The Case for Actually Reading "The Case for Letting Malibu Burn"
Mike Davis's oft-cited work has been proved half wrong—the half no one mentions
In the past two weeks, I've seen at least a dozen references to Mike Davis's 1998 essay, "The Case for Letting Malibu Burn," from his book Ecology of Fear. I once admired Davis's depth of knowledge and bold, combative style. In fact, Ecology of Fear and City of Quartz largely shaped my understanding of Los Angeles, its ecology, and its urban landscape. However, my perspective began to shift around the time I became a professional journalist, as I came across numerous articles exposing inaccuracies in his work and, in some instances, outright fabrications.
Yet the MacArthur Genius Grant winner retains his defenders. Few semi-fabulists or quasi-frauds have received the "Yeah, But Still" treatment as regularly as Mike Davis. So I sat down with the essay—54 pages in print—to evaluate whether Davis's 1998 prescription still resonates, if it ever did.
The title, at least, still works. In fact, the overwhelmingly common reason to cite "The Case for Letting Malibu Burn" is exactly that—to quote the title. In this way, the essay
functions like other famous works where the title tells readers all they need to know, or perhaps comprises all the author does know of the work in question. George W.S. Trow's "Within the Context of No Context" and Richard Hofstadter's "The Paranoid Style in American Politics" come to mind as essays of this type.
Davis writes well and is right about Malibu's geography, its propensity for fire, and the inevitability of future conflagrations. But that's not "the case" for letting Malibu burn—that's just one factor in the equation.
The essay's core argument isn't simply that Malibu will burn anyway, as it always has. Davis juxtaposes this truth with the claim that the Westlake district of Downtown Los Angeles has been burning at the same rate as Malibu.
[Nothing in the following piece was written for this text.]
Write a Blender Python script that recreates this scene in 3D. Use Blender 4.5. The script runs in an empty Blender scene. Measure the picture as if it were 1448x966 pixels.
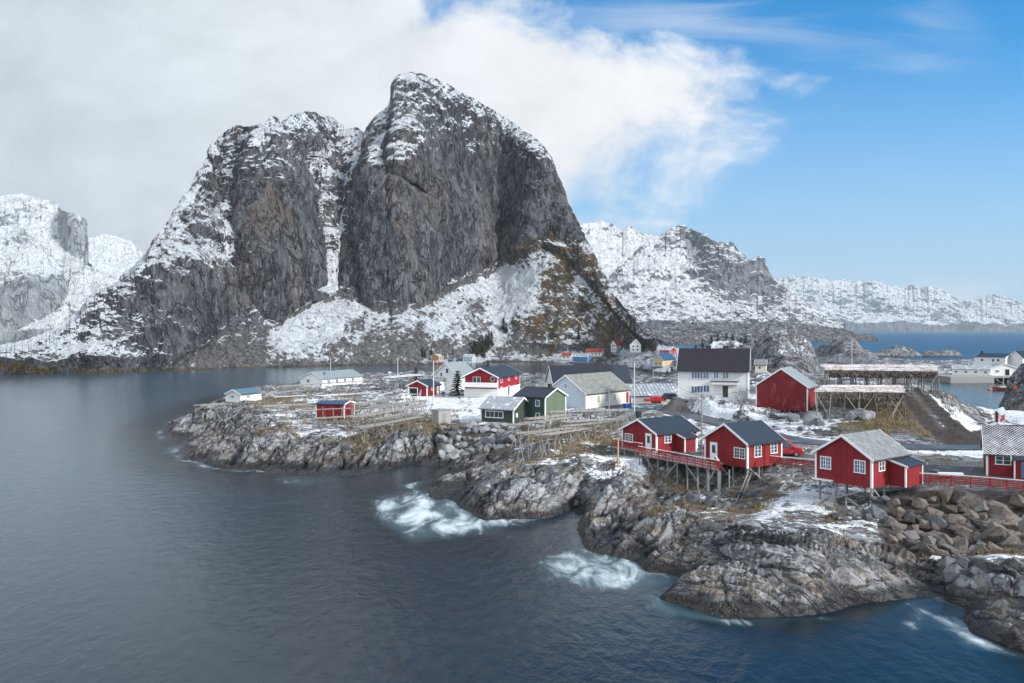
import bpy, bmesh, math, random
import numpy as np
from mathutils import Vector, Matrix
R = math.radians
scene = bpy.context.scene
COL = scene.collection
random.seed(5)

# ------------------------------------------------------------------ camera, sky, sun, exposure
CAMZ, FPX, CX, HY = 20.0, 1200.0, 724.0, 467.0
cam_d = bpy.data.cameras.new('camera'); cam = bpy.data.objects.new('camera', cam_d); COL.objects.link(cam)
cam.location = (0, 0, CAMZ); cam.rotation_euler = (R(90), 0, 0)
cam_d.sensor_width = 36; cam_d.lens = 36*FPX/1448; cam_d.shift_y = -(483-HY)/1448
cam_d.clip_start = 0.5; cam_d.clip_end = 90000
scene.camera = cam
SUN_DIR = Vector((0.80, -0.42, 0.46)).normalized()
SUN_EL = math.asin(SUN_DIR.z)
sl = bpy.data.lights.new('sun', 'SUN'); sl.energy = 3.4; sl.angle = R(8); sl.color = (1, .96, .90)
sun = bpy.data.objects.new('sun', sl); COL.objects.link(sun)
sun.rotation_euler = (-SUN_DIR).to_track_quat('-Z', 'Y').to_euler()
scene.view_settings.view_transform = 'Standard'
scene.view_settings.look = 'None'
scene.view_settings.exposure = 0.55
scene.view_settings.gamma = 1.0
scene.view_settings.use_curve_mapping = False
scene.render.engine = 'CYCLES'
scene.cycles.use_denoising = True
HAZE_D = 5e-5
scene.cycles.max_bounces = 6; scene.cycles.diffuse_bounces = 2; scene.cycles.glossy_bounces = 3
scene.cycles.transmission_bounces = 2; scene.cycles.volume_bounces = 0
scene.cycles.caustics_reflective = False; scene.cycles.caustics_refractive = False
scene.cycles.sample_clamp_indirect = 6

class NT:
    """small helper round a node tree"""
    def __init__(s, t): s.t = t; s.L = t.links
    def n(s, typ, **kw):
        x = s.t.nodes.new('ShaderNode'+typ)
        for k, v in kw.items(): setattr(x, k, v)
        return x
    def put(s, sock, v):
        if hasattr(v, 'is_linked') or hasattr(v, 'links'): s.L.new(v, sock)
        elif isinstance(v, (tuple, list)) and len(v) == 3 and len(sock.default_value) == 4: sock.default_value = (*v, 1)
        else: sock.default_value = v
    def m(s, op, a, b=0.0, c=0.0, clamp=False):
        x = s.n('Math', operation=op, use_clamp=clamp)
        s.put(x.inputs[0], a); s.put(x.inputs[1], b); s.put(x.inputs[2], c); return x.outputs[0]
    def mix(s, f, a, b, blend='MIX'):
        x = s.n('Mix', data_type='RGBA', blend_type=blend)
        s.put(x.inputs[0], f); s.put(x.inputs[6], a); s.put(x.inputs[7], b); return x.outputs[2]
    def sm(s, v, lo, hi):
        x = s.n('MapRange', interpolation_type='SMOOTHSTEP')
        s.put(x.inputs[0], v); s.put(x.inputs[1], lo); s.put(x.inputs[2], hi); return x.outputs[0]
    def noise(s, vec, scale, detail=4, rough=.55, dist=0.0, out=0):
        x = s.n('TexNoise'); 
        if vec is not None: s.put(x.inputs['Vector'], vec)
        x.inputs['Scale'].default_value = scale; x.inputs['Detail'].default_value = detail
        x.inputs['Roughness'].default_value = rough; x.inputs['Distortion'].default_value = dist
        return x.outputs[out]
    def mapv(s, vec, scale=(1,1,1), rot=(0,0,0), loc=(0,0,0)):
        x = s.n('Mapping'); s.put(x.inputs[0], vec); x.inputs['Scale'].default_value = scale
        x.inputs['Rotation'].default_value = rot; x.inputs['Location'].default_value = loc; return x.outputs[0]
    def attr(s, name, out='Fac'): return s.n('Attribute', attribute_name=name).outputs[out]
    def pos(s): return s.n('NewGeometry').outputs['Position']
    def obj(s): return s.n('TexCoord').outputs['Object']
    def sep(s, v):
        x = s.n('SeparateXYZ'); s.put(x.inputs[0], v); return x.outputs
    def comb(s, a, b, c):
        x = s.n('CombineXYZ'); s.put(x.inputs[0], a); s.put(x.inputs[1], b); s.put(x.inputs[2], c); return x.outputs[0]
    def bump(s, h, strength=.5, dist=.1, normal=None):
        x = s.n('Bump'); x.inputs['Strength'].default_value = strength; x.inputs['Distance'].default_value = dist
        s.put(x.inputs['Height'], h)
        if normal is not None: s.put(x.inputs['Normal'], normal)
        return x.outputs[0]

world = bpy.data.worlds.new('World'); scene.world = world; world.use_nodes = True
w = NT(world.node_tree); world.node_tree.nodes.clear()
sky = w.n('TexSky', sky_type='NISHITA', sun_disc=False, sun_elevation=SUN_EL,
          sun_rotation=math.atan2(SUN_DIR.x, SUN_DIR.y), altitude=0, air_density=1.0, dust_density=.6, ozone_density=1.6)
SKY_STRENGTH = 0.15
dv = w.n('TexCoord').outputs['Generated']
dx, dy, dz = w.sep(dv)
ady = w.m('MAXIMUM', w.m('ABSOLUTE', dy), .12)
U = w.m('DIVIDE', dx, ady); V = w.m('DIVIDE', dz, ady)
cp = w.comb(U, w.m('MULTIPLY', V, 1.5), w.m('MULTIPLY', dy, .6))
n1 = w.noise(cp, 4.3, 8, .58, .35); n2 = w.noise(cp, 11.0, 6, .62, .4); n3 = w.noise(cp, 1.3, 4, .5)
# edge of the big cloud bank: how far right it reaches at each elevation
fc = w.n('FloatCurve'); w.put(fc.inputs['Value'], w.m('MULTIPLY', V, 2.0, clamp=True))
crv = fc.mapping.curves[0]
def _e(px): return .5 + (px-CX)/FPX*.6
pts = [(0, _e(805)), (.22, _e(835)), (.27, _e(900)), (.33, _e(955)), (.37, _e(1000)), (.445, _e(1075)), (.51, _e(1090)), (.58, _e(1115)), (.63, _e(1020)), (.69, _e(890)), (.74, _e(760)), (1, _e(560))]
while len(crv.points) < len(pts): crv.points.new(.5, .5)
for p, q in zip(crv.points, pts): p.location = q
fc.mapping.update()
edge = w.m('DIVIDE', w.m('SUBTRACT', fc.outputs[0], .5), .6)
f = w.m('SUBTRACT', edge, U)
f = w.m('ADD', f, w.m('MULTIPLY', w.m('SUBTRACT', n1, .5), .75))
f = w.m('ADD', f, w.m('MULTIPLY', w.m('SUBTRACT', n2, .5), .34))
bank = w.sm(f, -.09, .15)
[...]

He argues that resources devoted to Malibu could and should be used to fight urban structure fires downtown. Davis, a committed Marxist, wanted to burn the rich out of their homes to help the poor live in theirs. But in the quarter-century since the essay was written, Downtown LA’s fire-vulnerability has changed, thanks to government interventions far short of Davis's radical—and in this case, literal—cry to "burn it all down."